Na rede social, Musk voltou a acusar as ordens judiciais de censura. “O comissário de censura australiano está exigindo proibições globais de conteúdo”, disse o bilionário.
Turquia
O megaempresário não age da mesma forma em todos os países. Na Turquia, a rede tem removido conteúdos e perfis a pedido de autoridades sem que, por isso, o governo seja acusado de censura.
Em maio de 2023, a plataforma suspendeu perfis e conteúdos após ordens judiciais às vésperas da eleição presidencial que reelegeu Recep Tayyip Erdogan. “Em resposta ao processo legal e para garantir que o Twitter continue disponível para o povo da Turquia, tomamos medidas para restringir o acesso a alguns conteúdos na Turquia hoje”, informou a plataforma.
Perguntado por um jornalista sobre o motivo de ter atendido ao pedido das autoridades turcas sem questionar, Musk respondeu: “A escolha é restringir totalmente o Twitter ou limitar o acesso a alguns tweets. Qual deles você quer?”.
Em setembro de 2023, a Reuters informou que o presidente turco e a Tesla – fábrica de automóveis elétricos de Musk – negociavam a instalação de uma planta da companhia no país.
Índia
Na Índia, em janeiro de 2023, a plataforma removeu conteúdos relacionados a um documentário da BBC que relata a repressão contra a minoria mulçumana no estado de Gujarat, quando o atual primeiro-ministro Modi governava a província. Estima-se que mais de mil pessoas tenham sido assassinadas.
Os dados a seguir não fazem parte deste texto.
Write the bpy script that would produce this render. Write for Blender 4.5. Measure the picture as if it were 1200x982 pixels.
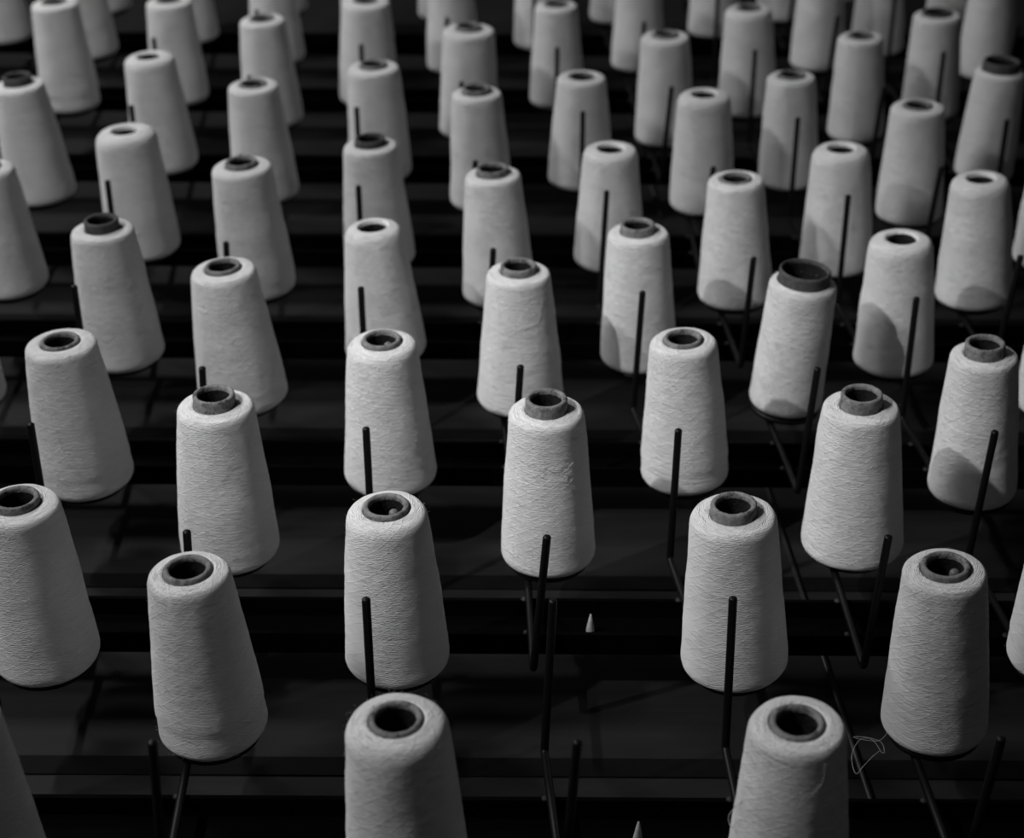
import bpy, math, random
from mathutils import Vector, Matrix, noise

# ------------------------------------------------------------------ camera
scene = bpy.context.scene
for o in list(bpy.data.objects):
    bpy.data.objects.remove(o, do_unlink=True)
COL = scene.collection
CAM_H, PITCH, ROLL, FPX = 1.10922, 0.533079, 0.0055405, 1969.92
cam_data = bpy.data.cameras.new('camera')
cam = bpy.data.objects.new('camera', cam_data)
COL.objects.link(cam)
fw = Vector((0, math.cos(PITCH), -math.sin(PITCH)))
rt0 = Vector((1, 0, 0)); up0 = rt0.cross(fw)
rt = math.cos(ROLL) * rt0 + math.sin(ROLL) * up0
up = -math.sin(ROLL) * rt0 + math.cos(ROLL) * up0
cam.matrix_world = Matrix(((rt.x, up.x, -fw.x, 0), (rt.y, up.y, -fw.y, 0),
                           (rt.z, up.z, -fw.z, CAM_H), (0, 0, 0, 1)))
cam_data.sensor_fit = 'HORIZONTAL'
cam_data.sensor_width = 36.0
cam_data.lens = FPX * 36.0 / 1200.0
cam_data.clip_start = 0.05
cam_data.dof.use_dof = True
cam_data.dof.focus_distance = 1.69
cam_data.dof.aperture_fstop = 4.3
scene.camera = cam

# ------------------------------------------------------------------ light
world = bpy.data.worlds.new('world'); scene.world = world
world.use_nodes = True
world.node_tree.nodes['Background'].inputs[0].default_value = (1, 1, 1, 1)
world.node_tree.nodes['Background'].inputs[1].default_value = 0.028

def aim(o, target):
    o.rotation_euler = (Vector(target) - o.location).to_track_quat('-Z', 'Y').to_euler()

# a small spot lamp up on the left, towards the viewer
sd = bpy.data.lights.new('spot_lamp', 'SPOT')
sd.energy = 117.0
sd.spot_size = 0.50
sd.spot_blend = 1.0
sd.shadow_soft_size = 0.02
sp = bpy.data.objects.new('spot_lamp', sd); COL.objects.link(sp)
sp.location = (-1.23, 0.70, 1.86)
aim(sp, (0.14, 1.80, 0.1))
# three ceiling strip lamps in line along the left aisle
for (ly, ln, pw) in ((0.70, 0.5, 48.0), (1.75, 0.5, 15.0), (3.40, 0.8, 55.0)):
    ad = bpy.data.lights.new('ceiling_strip', 'AREA')
    ad.shape = 'RECTANGLE'
    ad.size = 0.08; ad.size_y = ln
    ad.energy = pw
    st = bpy.data.objects.new('ceiling_strip', ad); COL.objects.link(st)
    st.location = (-2.2, ly, 2.7)
    st.rotation_euler = (0, -0.30, 0)

vs = scene.view_settings
vs.view_transform = 'Standard'; vs.look = 'None'
vs.exposure = 0.0; vs.gamma = 1.0; vs.use_curve_mapping = False

# ------------------------------------------------------------------ measured layout
ROWS = [[67, 1, 3], [2, 4], [5, 6, 7, 65], [10, 8, 9], [11, 12, 13, 14], [68, 16, 15, 17, 66], [21, 20, 18, 19], [30, 24, 23, 25, 22], [29, 28, 26, 27, 64], [38, 32, 31, 34, 33], [39, 40, 35, 37, 36], [48, 43, 42, 41, 44], [50, 49, 46, 47, 45], [56, 54, 51, 52, 53, 55], [61, 60, 70, 57, 58, 59], [73, 72, 71, 62, 63, 74], [75, 76, 77, 78, 79]]
CONES = {  # x, y, lean x, lean y, top radius, base radius, height
    1: (-0.0871, 1.0696, -0.0391, 0.0001, 0.0436, 0.0545, 0.1904),
    2: (-0.2926, 1.2748, -0.0451, 0.0019, 0.0388, 0.0551, 0.1916),
    3: (0.2442, 1.0689, -0.0380, -0.0002, 0.0403, 0.0545, 0.1898),
    4: (0.4209, 1.2859, -0.0728, 0.0062, 0.0393, 0.0520, 0.1911),
    5: (-0.4826, 1.3842, -0.0285, 0.0057, 0.0417, 0.0545, 0.1934),
    6: (-0.1175, 1.3842, -0.0324, 0.0004, 0.0415, 0.0543, 0.1900),
    7: (0.2332, 1.3827, -0.0737, 0.0006, 0.0429, 0.0553, 0.1888),
    8: (0.0421, 1.5766, -0.0250, 0.0021, 0.0414, 0.0538, 0.1925),
    9: (0.3928, 1.5977, -0.0522, -0.0000, 0.0426, 0.0579, 0.1880),
    10: (-0.3210, 1.5811, -0.0136, 0.0058, 0.0422, 0.0570, 0.1934),
    11: (-0.5172, 1.7300, -0.0502, -0.0011, 0.0420, 0.0578, 0.1904),
    12: (-0.1481, 1.7408, -0.0257, -0.0010, 0.0416, 0.0563, 0.1872),
    13: (0.2129, 1.7474, -0.0654, 0.0002, 0.0396, 0.0551, 0.1883),
    14: (0.5591, 1.7173, -0.0640, 0.0030, 0.0390, 0.0526, 0.1891),
    15: (0.0110, 1.9328, -0.0199, -0.0007, 0.0410, 0.0571, 0.1880),
    16: (-0.3548, 1.9314, -0.0676, -0.0022, 0.0420, 0.0591, 0.1903),
    17: (0.3604, 1.9274, 0.0457, -0.0155, 0.0428, 0.0474, 0.1808),
    18: (0.1747, 2.0477, -0.0481, 0.0013, 0.0410, 0.0522, 0.1921),
    19: (0.5255, 2.0422, -0.0563, 0.0001, 0.0428, 0.0541, 0.1868),
    20: (-0.1749, 2.0644, -0.0668, -0.0007, 0.0397, 0.0561, 0.1907),
    21: (-0.5373, 2.0463, -0.0386, 0.0020, 0.0418, 0.0568, 0.1931),
    22: (0.6844, 2.2456, -0.0846, 0.0060, 0.0423, 0.0558, 0.1893),
    23: (-0.0200, 2.2447, -0.0508, 0.0011, 0.0403, 0.0537, 0.1927),
    24: (-0.3783, 2.2625, -0.0625, 0.0004, 0.0438, 0.0556, 0.1960),
    25: (0.3299, 2.2427, -0.0646, 0.0008, 0.0400, 0.0549, 0.1877),
    26: (0.1484, 2.3668, -0.0176, -0.0027, 0.0411, 0.0540, 0.1842),
    27: (0.4980, 2.3571, -0.0563, 0.0015, 0.0431, 0.0552, 0.1898),
    28: (-0.2050, 2.3636, -0.0440, -0.0001, 0.0406, 0.0548, 0.1899),
    29: (-0.5746, 2.3978, -0.0528, 0.0004, 0.0462, 0.0560, 0.1962),
    30: (-0.7489, 2.2642, -0.0549, -0.0021, 0.0408, 0.0554, 0.1907),
    31: (-0.0521, 2.5915, -0.0411, -0.0001, 0.0405, 0.0519, 0.1905),
    32: (-0.4138, 2.6210, -0.0471, -0.0002, 0.0415, 0.0551, 0.1910),
    33: (0.6480, 2.5461, -0.0424, -0.0006, 0.0425, 0.0536, 0.1876),
    34: (0.3122, 2.5841, -0.0371, 0.0002, 0.0434, 0.0530, 0.1920),
    35: (0.1148, 2.6861, -0.0141, -0.0015, 0.0408, 0.0555, 0.1847),
    36: (0.8120, 2.7220, 0.0100, -0.0050, 0.0415, 0.0495, 0.1880),
    37: (0.4704, 2.6889, -0.0575, 0.0001, 0.0401, 0.0510, 0.1868),
    38: (-0.7864, 2.6090, -0.0691, -0.0027, 0.0413, 0.0565, 0.1953),
    39: (-0.6037, 2.7468, -0.0594, -0.0008, 0.0428, 0.0560, 0.1955),
    40: (-0.2280, 2.7156, -0.0353, 0.0001, 0.0433, 0.0541, 0.1901),
    41: (0.2725, 2.8849, -0.0371, -0.0002, 0.0432, 0.0523, 0.1912),
    42: (-0.0808, 2.9139, -0.0006, 0.0007, 0.0462, 0.0537, 0.1919),
    43: (-0.4445, 2.9664, -0.0469, -0.0001, 0.0410, 0.0551, 0.1922),
    44: (0.6232, 2.9092, -0.0511, -0.0005, 0.0402, 0.0505, 0.1846),
    45: (0.7832, 3.0256, -0.0499, 0.0008, 0.0431, 0.0524, 0.1896),
    46: (0.0836, 3.0771, -0.0319, -0.0005, 0.0396, 0.0531, 0.1882),
    47: (0.4416, 3.0397, -0.0602, 0.0022, 0.0437, 0.0555, 0.1945),
    48: (-0.8354, 3.0405, -0.0410, 0.0012, 0.0429, 0.0552, 0.1983),
    49: (-0.2766, 3.0843, -0.0005, 0.0021, 0.0456, 0.0566, 0.1908),
    50: (-0.6368, 3.0854, -0.0317, 0.0007, 0.0421, 0.0539, 0.1892),
    51: (-0.1196, 3.2761, -0.0398, 0.0001, 0.0417, 0.0553, 0.1900),
    52: (0.2513, 3.2922, -0.0400, 0.0000, 0.0417, 0.0548, 0.1900),
    53: (0.6142, 3.3037, -0.0401, 0.0001, 0.0417, 0.0550, 0.1900),
    54: (-0.4788, 3.3213, -0.0400, 0.0000, 0.0417, 0.0545, 0.1900),
    55: (0.9409, 3.2569, -0.0395, -0.0002, 0.0417, 0.0536, 0.1900),
    56: (-0.8660, 3.3518, -0.0400, 0.0000, 0.0417, 0.0545, 0.1900),
    57: (0.0539, 3.4274, -0.0400, 0.0000, 0.0417, 0.0545, 0.1900),
    58: (0.4254, 3.5129, -0.0400, 0.0000, 0.0417, 0.0545, 0.1900),
    59: (0.7520, 3.4000, -0.0400, 0.0000, 0.0417, 0.0545, 0.1900),
    60: (-0.6747, 3.4537, -0.0400, 0.0000, 0.0417, 0.0545, 0.1900),
    61: (-1.0669, 3.4468, -0.0400, 0.0000, 0.0417, 0.0545, 0.1900),
    62: (0.2192, 3.6033, -0.0400, 0.0000, 0.0417, 0.0545, 0.1900),
    63: (0.5850, 3.6300, -0.0400, 0.0000, 0.0417, 0.0545, 0.1900),
    64: (0.8300, 2.3750, -0.0400, 0.0000, 0.0417, 0.0545, 0.1900),
    65: (0.5730, 1.3900, -0.0400, 0.0000, 0.0417, 0.0545, 0.1900),
    66: (0.7190, 1.9250, -0.0400, 0.0000, 0.0417, 0.0545, 0.1900),
    67: (-0.4570, 1.0700, -0.0400, 0.0000, 0.0417, 0.0545, 0.1900),
    68: (-0.7220, 1.9250, -0.0400, 0.0000, 0.0417, 0.0545, 0.1900),
    70: (-0.3050, 3.4300, -0.0400, 0.0000, 0.0417, 0.0545, 0.1900),
    71: (-0.1550, 3.6200, -0.0400, 0.0000, 0.0417, 0.0545, 0.1900),
    72: (-0.5100, 3.6550, -0.0400, 0.0000, 0.0417, 0.0545, 0.1900),
    73: (-0.9000, 3.6600, -0.0400, 0.0000, 0.0417, 0.0545, 0.1900),
    74: (0.9500, 3.6000, -0.0400, 0.0000, 0.0417, 0.0545, 0.1900),
    75: (-0.7050, 3.8100, -0.0400, 0.0000, 0.0417, 0.0545, 0.1900),
    76: (-0.3350, 3.8000, -0.0400, 0.0000, 0.0417, 0.0545, 0.1900),
    77: (0.0250, 3.8200, -0.0400, 0.0000, 0.0417, 0.0545, 0.1900),
    78: (0.3950, 3.8300, -0.0400, 0.0000, 0.0417, 0.0545, 0.1900),
    79: (0.7350, 3.7800, -0.0400, 0.0000, 0.0417, 0.0545, 0.1900),
}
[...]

Em entrevista à própria BBC depois, Musk disse não ter conhecimento do caso específico. “As regras na Índia sobre o que pode aparecer nas mídias sociais são bastante rígidas e não podemos ir além das leis do país”, disse Musk, de acordo com informações divulgadas pela Reuters.
Inglaterra
Nas últimas semanas, Musk ainda entrou em atrito com autoridades inglesas no contexto dos protestos da extrema-direita que atacaram residências e comércios de imigrantes após uma notícia falsa associar um assassinato a imigrantes. Sobre o tema, Musk comentou que uma “guerra civil é inevitável” no país europeu.
O ministro da Justiça do Reino Unido, Heidi Alexander, criticou o empresário classificando como “inaceitáveis” seus comentários, reacendendo o debate e as cobranças para a aplicação de regras para as plataformas digitais, informou a Reuters.
A rede social X tem sido acusada de impulsionar conteúdos anti-imigrantes na internet, o que teria alimentado a violência da extrema-direita.
A especialista em direito digital Bruna Santos avaliou que a plataforma não removeu conteúdos que estavam incitando o caos no Reino Unido e continuou permitindo postagens chamando novos atos violentos contra imigrantes.
“Tem uma falta de escrutínio dos conteúdos hoje em dia no Twitter que pode ter tornado a plataforma como um dos principais lugares para a disseminação de conteúdo relacionado ao que estava acontecendo no Reino Unido”, explicou.
Matéria e título atualizado às 11h30 e às 17h48 para incluir bloqueio das contas da Starlink e os atritos de Musk pelo mundo.